Cheerful news on the electoral front today. Croatia has voted by almost 2 to 1 - rather more strongly than opinion polls suggested - to join the European Union. (Official results are not out yet but my old friends at GONG have done
their own calculations.) And the Finnish presidential election will be a
runoff between the establishment Conservative candidate and the gay Green; the extremist nationalists placed a poor fourth with less than 10%, less than half what they got last April when they nearly ended up the largest party.
A few days ago I was on a radio show (for Australia listeners, for what that is worth) as one of a panel and found myself the only commentator daring to suggest that the EU-pocalypse may not, in fact, be at hand; that perhaps we will muddle through. The moderator was inclined to point to the likely success of the True Finns as evidence that I was wrong.
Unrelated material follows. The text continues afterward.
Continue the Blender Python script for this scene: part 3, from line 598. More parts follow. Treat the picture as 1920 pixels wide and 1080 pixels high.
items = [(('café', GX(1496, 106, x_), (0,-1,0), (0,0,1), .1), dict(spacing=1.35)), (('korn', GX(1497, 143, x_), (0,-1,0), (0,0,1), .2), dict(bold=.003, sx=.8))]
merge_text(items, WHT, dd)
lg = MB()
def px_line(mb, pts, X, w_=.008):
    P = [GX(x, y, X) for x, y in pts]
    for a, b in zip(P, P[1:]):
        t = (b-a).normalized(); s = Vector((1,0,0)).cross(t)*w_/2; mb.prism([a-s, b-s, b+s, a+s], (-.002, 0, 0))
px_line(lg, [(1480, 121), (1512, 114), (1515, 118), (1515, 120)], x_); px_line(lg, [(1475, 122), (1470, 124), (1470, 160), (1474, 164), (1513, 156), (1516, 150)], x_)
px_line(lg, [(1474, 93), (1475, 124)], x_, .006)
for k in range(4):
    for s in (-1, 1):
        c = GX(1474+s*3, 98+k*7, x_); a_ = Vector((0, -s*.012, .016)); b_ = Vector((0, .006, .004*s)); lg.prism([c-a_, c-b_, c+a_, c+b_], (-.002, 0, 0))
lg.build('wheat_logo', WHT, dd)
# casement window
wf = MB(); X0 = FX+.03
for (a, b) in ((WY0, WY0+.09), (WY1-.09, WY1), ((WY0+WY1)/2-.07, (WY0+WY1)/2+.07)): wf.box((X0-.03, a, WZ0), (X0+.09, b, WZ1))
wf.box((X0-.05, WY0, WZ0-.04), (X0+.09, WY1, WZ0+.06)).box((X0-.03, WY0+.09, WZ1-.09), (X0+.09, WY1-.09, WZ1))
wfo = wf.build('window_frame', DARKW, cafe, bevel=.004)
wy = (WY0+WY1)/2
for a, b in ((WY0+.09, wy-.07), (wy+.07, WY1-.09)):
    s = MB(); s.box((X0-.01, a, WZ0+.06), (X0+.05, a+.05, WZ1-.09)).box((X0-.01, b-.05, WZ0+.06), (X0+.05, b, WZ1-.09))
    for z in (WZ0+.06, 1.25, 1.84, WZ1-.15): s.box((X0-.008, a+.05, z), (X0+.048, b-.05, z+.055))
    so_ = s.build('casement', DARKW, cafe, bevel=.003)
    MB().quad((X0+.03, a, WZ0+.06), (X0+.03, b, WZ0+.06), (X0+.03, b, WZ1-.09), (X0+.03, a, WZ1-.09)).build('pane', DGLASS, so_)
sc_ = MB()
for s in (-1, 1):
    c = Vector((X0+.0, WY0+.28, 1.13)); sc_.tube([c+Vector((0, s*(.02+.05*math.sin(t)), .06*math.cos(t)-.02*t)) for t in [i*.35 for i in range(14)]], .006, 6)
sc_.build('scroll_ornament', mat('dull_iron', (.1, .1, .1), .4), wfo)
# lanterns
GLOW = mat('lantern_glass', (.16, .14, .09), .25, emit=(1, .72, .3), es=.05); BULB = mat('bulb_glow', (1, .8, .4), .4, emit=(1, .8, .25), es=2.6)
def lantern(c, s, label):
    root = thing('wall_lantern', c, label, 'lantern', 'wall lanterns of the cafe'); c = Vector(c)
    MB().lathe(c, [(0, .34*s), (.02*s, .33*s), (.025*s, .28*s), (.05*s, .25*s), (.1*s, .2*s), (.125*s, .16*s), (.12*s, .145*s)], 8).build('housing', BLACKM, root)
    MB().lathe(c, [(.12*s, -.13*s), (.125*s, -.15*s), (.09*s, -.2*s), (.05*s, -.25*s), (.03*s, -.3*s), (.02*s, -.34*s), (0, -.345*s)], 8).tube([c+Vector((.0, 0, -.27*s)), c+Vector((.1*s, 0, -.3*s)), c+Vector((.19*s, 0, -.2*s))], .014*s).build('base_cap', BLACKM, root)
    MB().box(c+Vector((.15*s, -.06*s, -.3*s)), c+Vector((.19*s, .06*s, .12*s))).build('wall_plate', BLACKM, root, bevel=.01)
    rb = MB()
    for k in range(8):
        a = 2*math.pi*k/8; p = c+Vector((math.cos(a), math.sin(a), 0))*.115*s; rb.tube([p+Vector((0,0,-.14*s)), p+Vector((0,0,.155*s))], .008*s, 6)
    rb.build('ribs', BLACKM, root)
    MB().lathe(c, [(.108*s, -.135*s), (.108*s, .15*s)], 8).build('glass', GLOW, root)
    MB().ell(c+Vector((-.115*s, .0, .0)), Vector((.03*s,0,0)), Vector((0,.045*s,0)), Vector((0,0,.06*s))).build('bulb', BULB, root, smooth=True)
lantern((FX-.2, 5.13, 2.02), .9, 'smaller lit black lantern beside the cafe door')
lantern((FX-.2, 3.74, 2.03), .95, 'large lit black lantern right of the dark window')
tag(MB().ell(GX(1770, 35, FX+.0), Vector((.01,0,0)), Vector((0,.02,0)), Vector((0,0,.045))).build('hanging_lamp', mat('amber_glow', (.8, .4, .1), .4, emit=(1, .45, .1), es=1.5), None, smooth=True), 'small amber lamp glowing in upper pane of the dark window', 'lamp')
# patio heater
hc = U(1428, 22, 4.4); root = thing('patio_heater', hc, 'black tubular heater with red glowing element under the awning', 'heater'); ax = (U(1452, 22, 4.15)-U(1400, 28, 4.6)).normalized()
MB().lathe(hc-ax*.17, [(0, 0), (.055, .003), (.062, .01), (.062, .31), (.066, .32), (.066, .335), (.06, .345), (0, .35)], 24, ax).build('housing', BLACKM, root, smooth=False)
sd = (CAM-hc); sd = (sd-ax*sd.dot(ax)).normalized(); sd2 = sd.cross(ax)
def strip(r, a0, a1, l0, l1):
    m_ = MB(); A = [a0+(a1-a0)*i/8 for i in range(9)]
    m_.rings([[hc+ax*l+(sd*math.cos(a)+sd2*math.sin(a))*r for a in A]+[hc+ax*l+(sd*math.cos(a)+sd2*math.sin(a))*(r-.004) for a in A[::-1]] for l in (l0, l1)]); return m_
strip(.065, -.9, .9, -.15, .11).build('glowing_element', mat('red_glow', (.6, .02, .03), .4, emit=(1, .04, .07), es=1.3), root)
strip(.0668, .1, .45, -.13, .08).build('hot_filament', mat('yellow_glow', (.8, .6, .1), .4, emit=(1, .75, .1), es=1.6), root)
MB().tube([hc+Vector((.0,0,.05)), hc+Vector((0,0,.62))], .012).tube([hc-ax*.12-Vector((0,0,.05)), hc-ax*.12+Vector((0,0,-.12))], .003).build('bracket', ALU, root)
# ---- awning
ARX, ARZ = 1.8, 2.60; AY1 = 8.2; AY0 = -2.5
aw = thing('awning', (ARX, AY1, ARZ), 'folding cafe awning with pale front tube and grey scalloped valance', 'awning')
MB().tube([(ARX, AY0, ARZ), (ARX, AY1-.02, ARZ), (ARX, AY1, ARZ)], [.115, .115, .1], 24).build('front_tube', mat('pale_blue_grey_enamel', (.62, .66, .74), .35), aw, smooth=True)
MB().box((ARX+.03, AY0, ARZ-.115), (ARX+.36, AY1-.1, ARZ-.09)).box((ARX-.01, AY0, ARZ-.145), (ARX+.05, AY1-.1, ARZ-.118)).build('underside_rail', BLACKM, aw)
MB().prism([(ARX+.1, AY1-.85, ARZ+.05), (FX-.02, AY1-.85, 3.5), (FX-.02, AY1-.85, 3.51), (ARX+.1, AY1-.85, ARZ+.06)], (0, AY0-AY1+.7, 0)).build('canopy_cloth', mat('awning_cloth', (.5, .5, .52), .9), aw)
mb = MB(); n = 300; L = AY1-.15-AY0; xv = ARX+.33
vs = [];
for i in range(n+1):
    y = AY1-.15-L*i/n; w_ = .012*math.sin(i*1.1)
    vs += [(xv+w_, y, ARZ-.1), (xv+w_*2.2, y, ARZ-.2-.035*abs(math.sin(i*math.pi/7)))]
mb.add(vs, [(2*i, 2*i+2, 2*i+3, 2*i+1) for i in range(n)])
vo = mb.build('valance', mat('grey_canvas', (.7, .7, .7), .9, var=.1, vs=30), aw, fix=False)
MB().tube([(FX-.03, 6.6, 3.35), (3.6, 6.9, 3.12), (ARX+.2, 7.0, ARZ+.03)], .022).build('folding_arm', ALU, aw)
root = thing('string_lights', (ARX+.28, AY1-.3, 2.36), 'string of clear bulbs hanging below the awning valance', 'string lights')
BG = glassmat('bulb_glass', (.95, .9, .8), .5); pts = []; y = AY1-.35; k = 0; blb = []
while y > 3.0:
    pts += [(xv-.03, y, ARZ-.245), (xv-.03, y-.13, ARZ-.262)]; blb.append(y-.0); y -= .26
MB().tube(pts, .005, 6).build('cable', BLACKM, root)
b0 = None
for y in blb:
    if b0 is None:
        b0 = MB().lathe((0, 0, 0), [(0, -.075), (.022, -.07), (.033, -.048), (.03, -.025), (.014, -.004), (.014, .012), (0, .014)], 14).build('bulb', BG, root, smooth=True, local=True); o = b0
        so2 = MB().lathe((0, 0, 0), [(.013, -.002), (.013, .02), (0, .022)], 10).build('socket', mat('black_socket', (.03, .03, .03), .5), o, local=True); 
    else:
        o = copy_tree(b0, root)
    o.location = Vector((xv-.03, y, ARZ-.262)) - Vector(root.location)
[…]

I'm glad that that has been falsified and that the Croats have surprised us with their enthusiasm for the EU. The English-speaking media may have generally adopted the narrative of imminent European collapse, but that doesn't make it true.
(Electoral geek point re Finland - Väyrynen was a whisker ahead of Haavisto on absentee ballots, and initial media coverage had him qualifying to face Niinistö in the runoff. But Haavisto was well ahead of Väyrynen on votes cast today rather than in advance, which shows that the ground campaign is still worth something.)